Вот он, непросвещенный абсолютизм, впервые обозначившийся в краткие павловские годы и повторенный на новом витке через одно царствование.

После целого периода усиливающегося сходства, пускай внешнего, с Европой (что мы наблюдали в XVIII — начале XIX века) снова — как перед «революцией Петра» — накапливается отставание, техническое и «кадровое».

Россия и при Николае I не стояла на месте: производство примерно удвоилось. Однако во Франции за этот период число паровых двигателей возросло более чем в 5 раз, потребление хлопка и добыча угля — более чем в 3 раза, обороты французского банка увосьмерились. Объем же английской промышленности вырос за первую половину XIX века более чем в 30 раз.

Капиталистический паровоз разводил пары: промышленный переворот, первая промышленная революция (как не вспомнить, что сегодня — вторая: снова «витки спирали»!).

На Западе как из рога изобилия сыпались новые изобретения, открытия, медленно, с большим опозданием попадавшие в Россию, в сущности, не заинтересованную ни в каких серьезных новшествах.

Лесковский Левша в Англии «как до ружья дойдет, засунет палец в дуло, поводит по стенкам и вздохнет: “Это, — говорит, — против нашего невпример превосходнейшее”».

Если бы не «капиталистическое окружение», можно было бы и дальше жить в этом беднеющем, не очень товарном и очень недемократическом обществе.

Специалисты подсчитали, что еще лет 50–70 крепостное право, тормозя экономику, все же не довело бы страну до полного голодного краха — ведь большинство крепостных хозяйств были середняцкими. И все же эта система была обречена — рано или поздно. Позднему крушению воспрепятствовали внешние обстоятельства.

Мы не всегда отчетливо понимаем, — что произошло в Крымской войне, при обороне Севастополя в 1853–1855 годах.

Солдаты и моряки сопротивлялись героически, но в ряде случаев мы даже не можем говорить о сражениях. Победив под Синопом турецкий флот (парусный, как и русский), Нахимов должен был просто затопить победоносную русскую эскадру у крымских берегов при появлении англо-французского парового флота.

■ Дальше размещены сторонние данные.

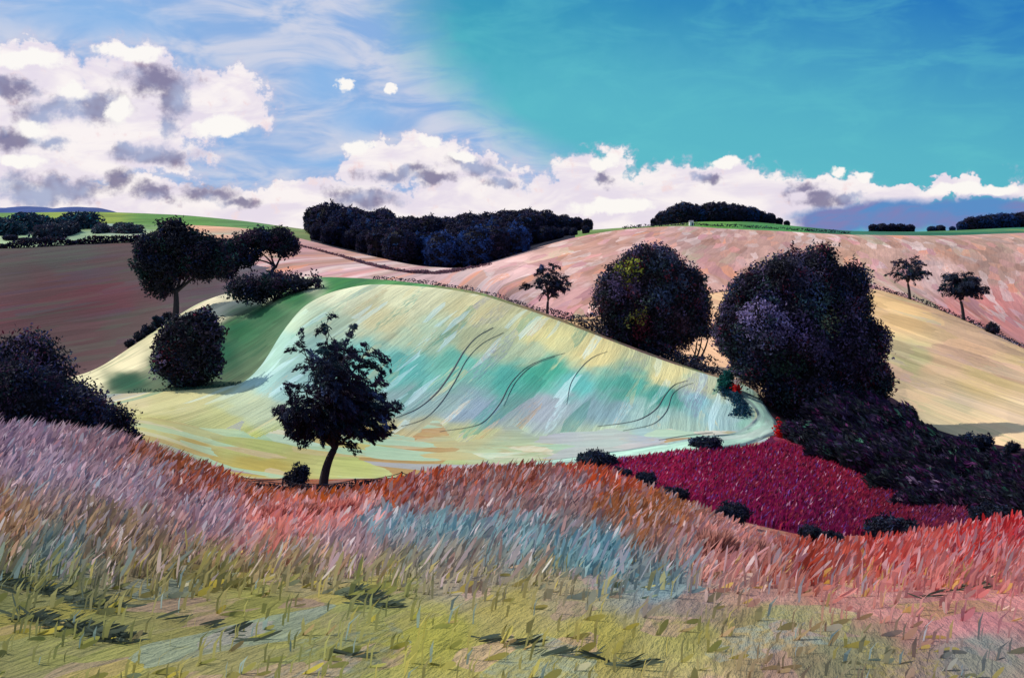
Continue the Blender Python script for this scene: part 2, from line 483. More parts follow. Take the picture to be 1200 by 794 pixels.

Некоторые сухопутные сражения, по существу, были расстрелом русского войска: европейское нарезное оружие било много дальше, чем российское гладкоствольное.

И все же противнику удалось захватить лишь небольшие территории на самом краю империи. Уинстон Черчилль в своей «Истории Англии» удивлялся, почему русские так держались за Севастополь, а не отступили на Север, в бесконечные степные пространства куда союзные армии не посмели бы углубиться, помня судьбу Наполеона?